そしてその過密状況がその先何年も続けば良かったのですが、さほど日を置かずにリーマンショックが訪れ、派遣切りが始まったのでした。派遣会社も社員が百人単位で減らされていく訳ですから、当然アパートの借り上げも解約せざるを得ない訳です。ひどいケースでは賃貸借契約を締結していたにもかかわらず、建物の完成前に派遣切りが始まったので、大家さんは違約金を受け取ったくらいで家賃は1度も入る事なく解約となったケースもありました。

 

大家さんも家賃収入を見込んで借金をしてアパートを建てた訳ですから、家賃が入らなければもうアウトです。

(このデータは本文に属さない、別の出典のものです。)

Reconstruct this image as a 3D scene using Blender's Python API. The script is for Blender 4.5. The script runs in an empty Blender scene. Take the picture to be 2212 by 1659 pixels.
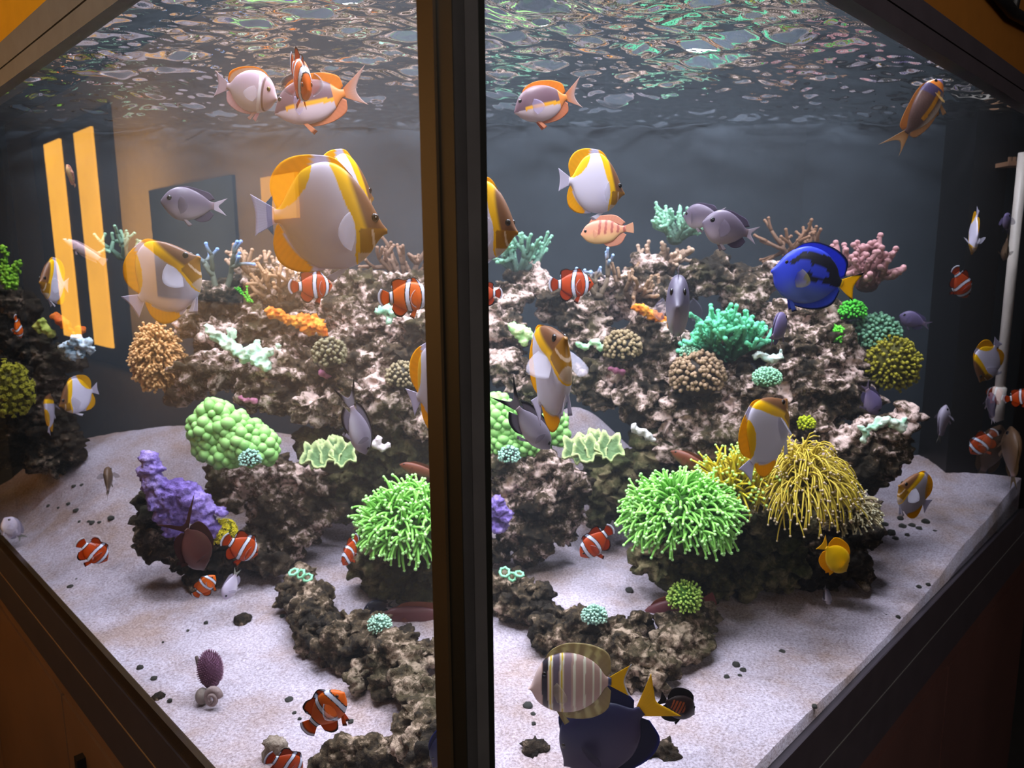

街中に建てられたアパートであれば、まだ一般の入居者を地道に入れて行く方法もありますが、街はずれとなるとそれも難しいです。しかも同様のアパートが周りにもゴロゴロ余っている訳ですから尚更です。

 

建てたばかりのアパートに入居者が入らないので、金融機関への返済も焦げ付き、ついには自己破産にまで追い込まれた方が多数いらっしゃいました。そして建築資金を融資していた農協までもが破綻をしてしまいました。地方銀行はその様な事態が近い将来起きる事を危惧して、早い時期からアパート資金の融資を通していませんでしたが、杵築市農協にはその様なリスクマネジメントは構築されていなかったのでしょう。

 

アパート経営が破綻して所有者が破産すると、アパートは裁判所によって競売に掛けられます。しかしこのエリアのアパートには需要が無いと見たのか、かなり安い価格設定であったにもかかわらず誰も落札しませんでした。そうなると裁判所は最低落札価格を更に引き下げて競売に掛けるしか方法がなく、その結果その激安価格を知った県外の投資家が「この価格で築浅の1Kアパートなら、家賃を1万円弱に設定しても利回りは10%超えるじゃない。さすがにこのくらい家賃が安かったら、街はずれでも入居者は入るんじゃない?」と考え、落札をしていったのでした。

 

ここで家賃1万円以下の1Kアパートが誕生するのですが、これが負のスパイラルの始まりとも言えます。この状況下でも、なんとかギリギリ持ちこたえていた大家さんもいたのですが、その方のアパートに住んでいた入居者がこぞって家賃1万円以下のアパートに移り住む様な流れが生まれたのです。それまで家賃3万円位払っていた入居者の方にとっては、多少不便でも激安なアパートはかなり魅力的な存在だったのではないでしょうか。

 

そうなると二次的に入居者を失った大家さんの末路は明白です。最初の大家さんと同様に家賃収入は途絶え、最終的にアパートは競売に掛けられ、それを県外の投資家が格安で落札していくという流れが生まれ、第二第三の被害者を生む負のスパイラルは、しばらくの間だれにも止める事が出来ませんでした。